Sir Harry Julian Stonor GCVO (17 November 1859 – 5 May 1939) was a British courtier who served in several successive Royal Households of the United Kingdom.
Stonor was the son of Hon. Francis Stonor, a son of Thomas Stonor, 3rd Baron Camoys, and Eliza Peel, a daughter of Prime Minister Sir Robert Peel. In 1881 he was granted the style and precedence of the younger son of a Baron by Royal Warrant when his brother, Francis, succeeded to his grandfather's barony.
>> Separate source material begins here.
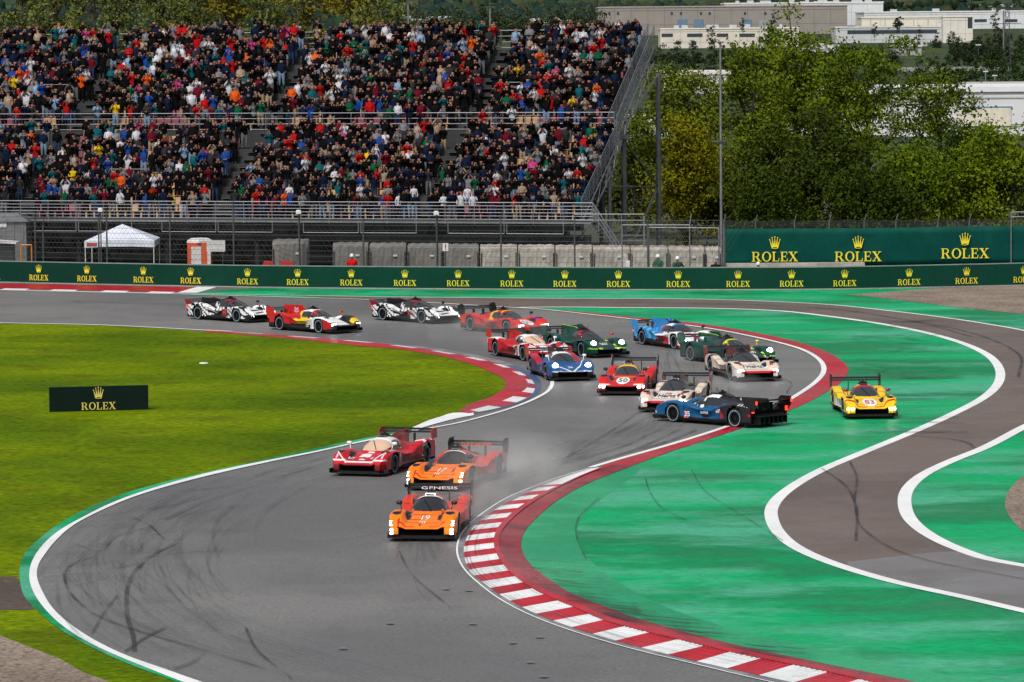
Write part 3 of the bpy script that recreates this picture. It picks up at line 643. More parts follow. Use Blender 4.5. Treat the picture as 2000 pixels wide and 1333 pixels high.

In 1883 Stonor joined the Royal Household as a Gentleman Usher and Quarterly Waiter to Queen Victoria, holding the positions until her death in 1901. He then became Groom in Waiting to Edward VII for the duration of his reign, and fulfilled the same role in the Household of George V from 1910 to 1936. From 1918 to 1921 he was Deputy Master of the Royal Household, and between 1924 and 1939 he was Secretary and Registrar of the Order of Merit.[1] He also served as Extra Groom-in-Waiting to Edward VIII in 1936 and to George VI in 1937.[2][3] Stonor was invested as a Knight Grand Cross of the Royal Victorian Order in 1933 for his services to the Royal Family.[4] He was also a Chevalier of the Legion of Honour.
He was a devout Roman Catholic. He died unmarried in 1939.